The first point to mention is that technical progress in the area of information and communication as well as in transportation lead to a decrease in transaction costs. This offers the possibility for companies to sell their products cheaper. New information systems, especially the internet, lead to a massive reduction of transaction costs by offering faster and cheaper information resources. Messages to members of the companies as well as to trade partners can be sent and received within seconds all over the world via email or phone. Transportation systems improved during the time of globalization. Goods and services can be delivered faster to the customers. National as well as regional economic areas are merging and create a single world market, due to the decrease of transportation costs. What can be observed is an integration of factor and goods markets. As a consequence, multinational companies have to reconsider their market strategy. As the new markets with its great amount of new demand offers further selling opportunities companies have to be careful by picking the markets where they want to do their business and expect the best selling opportunities.

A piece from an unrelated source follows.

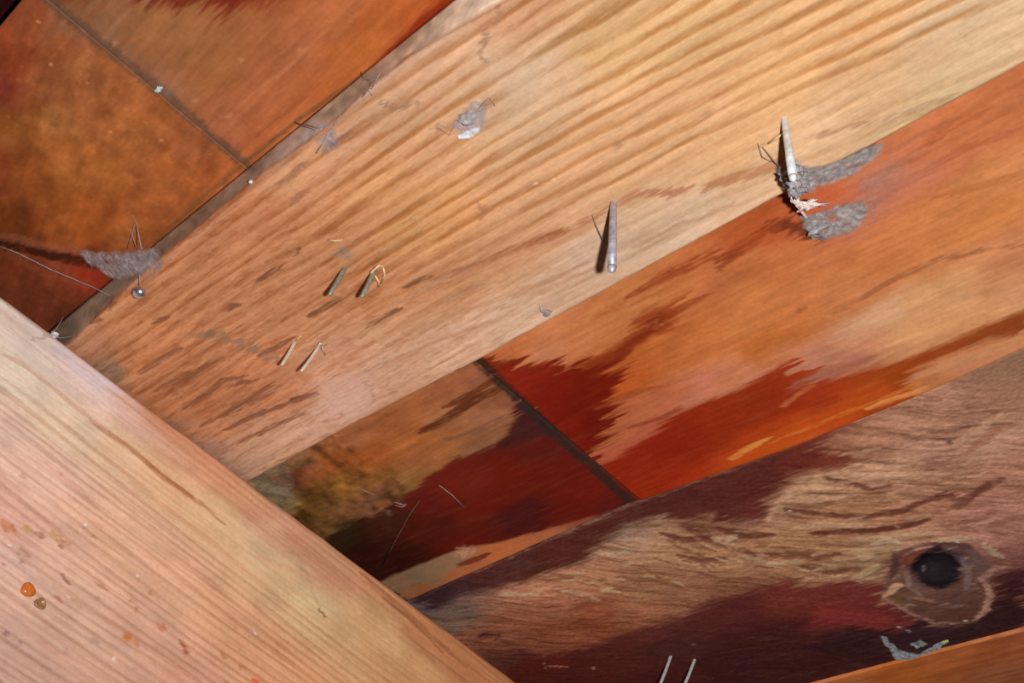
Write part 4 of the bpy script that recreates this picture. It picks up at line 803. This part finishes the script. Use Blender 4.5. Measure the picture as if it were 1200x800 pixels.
clump([[[(416,100,HB-3),(424,80,HB-1),(446,78,HB-3),(456,96,HP+1),(440,116,HP-.4),(424,118,HP-.3)]]], V_thin, 'torn wisp of web on the grey edge of the batten beside the dark red streak',
      [[(423,84,HB-1),(426,92,HB-4),(432,94,HP+4),(440,92,HP+2)],[(440,95,HP+1),(446,84,HP+5),(454,70,HB-2)],[(428,104,HP),(436,104,HP-.5),(440,96,HP-.4)],[(436,112,HP-.4),(432,106,HP-1),(426,110,HP-.3)],[(424,114,HP-.3),(430,108,HP-.8),(436,98,HP)]], M_webl, .28)
clump([lump(641, 366, HP, 1.5, 1.1, .7, 4)], M_webl, 'tiny grey web scrap on the lower edge of the batten left of the dull nail', [[(632,356,HP-.4),(634,364,HP-1),(642,371,HP-.4)]], M_webs, .3)
clump([lump(186, 105, HB, 1.3, .7, .5, 6, .5)], M_white, 'small whitish crumb of web in the joint of the upper left boards', None)
clump([lump(64, 392, HP, 1.4, 1.3, .9, 6)], M_webw, 'small white web tuft where joist and batten meet', [[(40,398,HP-.3),(52,388,HP-1.5),(60,391,HP-2),(70,396,HP-2),(84,394,HP-.5)],[(52,388,HP-1.5),(58,394,HP-2),(66,402,HP-3)],[(60,391,HP-2),(66,385,HP+1),(74,372,HP+5)]], M_webs, .25)
clump([[[(290,552,HP-.4),(330,536,HP-.4),(350,556,HB-1),(352,590,HB-1),(330,604,HB-2),(305,585,HB-5)]]], V_dust, 'dusty brownish veil in the corner where batten meets joist', None)
crust = veil([[(1028,744,HB-.6),(1040,746,HB-.6),(1056,760,HB-.8),(1076,764,HB-.8),(1100,750,HB-.8),(1114,752,HB-.8),(1096,764,HB-1.2),(1066,774,HB-1.5),(1048,772,HB-1)],[(1064,754,HB-.5),(1078,748,HB-.5),(1090,754,HB-.5),(1076,760,HB-.6)]], 'cobweb', veil_mat('pale_crust', (.42, .47, .47), .9), None, seed=4, fade=1.0, step=.35)
tag(crust, 'crusty white patch of web in the joint below the knot', 'cobweb')
V, Fc = lump(1107, 752, HB - .6, 1.5, .7, .5, 5, .5); link_mesh('green_fleck', V, Fc, M_green, crust)
# loose silk threads
for k, (ln, m_, r_, lab) in enumerate([
    ([[(-10,285,HB-1),(20,296,HB-2.5),(60,316,HB-4),(108,336,HB-3),(128,346,HP+4)]], M_webs, .2, 'long pale silk thread slanting across the dark band at the far left'),
    ([[(514,568,HB-.6),(530,580,HB-1.2),(545,595,HB-.6)]], M_webs, .2, 'short pale thread on the dark red board'),
    ([[(448,662,HB-.6),(462,636,HB-2),(478,606,HB-2.5),(492,586,HB-.6)]], M_webd, .2, 'faint long thread rising over the darkest red stain above the joist'),
    ([[(694,252,HP-.3),(698,264,HP-1),(706,280,HP-2.5),(713,287,HP-4)]], M_webd, .2, 'dark curved thread touching the left side of the dull grey nail'),
    ([[(416,570,HB-.5),(430,576,HB-1.5),(442,582,HB-.5)]], M_webs, .2, 'tiny thread on the brown mouldy patch left of the red stain'),
    ([[(462,588,HB-.5),(468,590,HB-1),(476,592,HB-.4)],[(463,592,HB-.5),(472,594,HB-1),(476,590,HB-.4)]], M_webs, .25, 'little tangle of reddish threads at the left end of the red stain')]):
    fibres('silk_thread', ln, m_, lab, 'thread', 'loose silk threads', r=r_)

# silver nail head at the batten's upper edge
hb = at(163, 343, HP - 2.2)
o = empty('nail', at(163, 338, HP)); tag(o, 'small shiny round silver nail head hanging below the grey web', 'nail')
bm = bmesh.new(); bmesh.ops.create_uvsphere(bm, u_segments=24, v_segments=16, radius=1); V = [hb + np.array([v.co.x * 2.6, v.co.y * 2.4, v.co.z * 2.0]) for v in bm.verts]; Fc = [tuple(v.index for v in f.verts) for f in bm.faces]; bm.free()
link_mesh('nail_head', V, Fc, plain_mat('shiny_silver', (.50, .50, .56), .3, .85, noise=.1), o)
V, Fc = tube([hb + [0, 0, 1], hb + [0, 0, 4]], [.8, .8], 12); link_mesh('shank', V, Fc, M_nail, o)
V, Fc = lump(294, 213, HP, .7, .6, .6, 2, .2, sub=3); tag(link_mesh('white_fleck', V, Fc, M_webw), 'tiny white fleck on the sharp upper edge of the batten', 'fleck')

# resin drops on the joist face
def drop(cx, cy, r, mat, label, ring=False):
    c = PJ.hit(cx, cy); u, v_, n = PJ.a, PJ.b, PJ.n; V = []; Fc = []; ns = 20
    prof = [(1.0, -.2), (.98, .12), (.85, .35), (.6, .5), (.3, .58)] if not ring else [(1.0, -.2), (1.0, .25), (.85, .42), (.62, .3), (.45, .08)]
    for i, (a, z) in enumerate(prof):
        for k in range(ns):
            t = 2 * math.pi * k / ns; rr = a * r * (1 + .08 * math.sin(3 * t + cx)); V.append(c + rr * (math.cos(t) * u * 1.1 + math.sin(t) * v_) + n * z * r)
    for i in range(len(prof) - 1):
        for k in range(ns): Fc.append((i * ns + k, i * ns + (k + 1) % ns, (i + 1) * ns + (k + 1) % ns, (i + 1) * ns + k))
    Fc.append(tuple((len(prof) - 1) * ns + k for k in range(ns))); Fc.append(tuple(range(ns))[::-1])
    return tag(link_mesh('resin_drop', V, Fc, mat), label, 'resin drop', 'resin drops on the joist')
drop(33, 691, 2.5, M_resin, 'bright orange resin drop on the joist, the larger of two side by side')
drop(47, 707, 2.0, M_resin2, 'small brown ring of resin just below the orange drop on the joist', True)
print('TRIS', sum(len(o.data.loop_triangles) if o.data.calc_loop_triangles() is None else 0 for o in bpy.data.objects if o.type == 'MESH'))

Furthermore, there are new dimensions of international division of labor. Companies always look for the cheapest production possibilities to ensure that they maximize their benefit by maximizing their profits. In many countries of the so-called Third World labor costs are much lower than in industrialized countries where companies can take advantage of. By having new production facilities produced by cheap labor they can do so. In 2003 the average costs for labor per hour in India was 0,74 USDollar and 2,69 Dollar in Brazil in comparison to 21,83 Dollar in the United States of America. In fact, every single component of a product can be distributed to the cheapest place to produce it. For example, some components of a product can be produced in Brazil, some in Portugal and the rest is finished in Germany. “Outsourcing” has become a very important issue for companies by placing the companies` resources to the locations and strategic partners where they are most efficient for increasing the value of the company. For example, a lot of call centers of technology companies are outsourced to India, because companies maintain low costs for staff over there and the people are English speaking. Education systems also improved in many countries. Thus nowadays, companies have the possibility to recruit their staff from a worldwide market.

[...]


1 Vgl. SCHNEIDER (1998), S. 265; KAPILA (2002), S. 426.

2 Vgl. SCHMIDT (1998), S. 7.

3 Vgl. SOUNDARAPANDIAN (2003), S. 456; KAPILA (2002), S. 426.

4 Vgl. SOUNDARAPANDIAN (2003), S. 455; SANGMEISTER (2000), S. 9.

5 Vgl. ESCHENBURG/DABROWSKI (1998), Vorwort; SANGMEISTER (2000), S. 9.

6 Vgl. VANBERG (1998), S. 1.

7 Vgl. KÖSTERS, S. 377f.; SCHMIDT (1998), S. 33.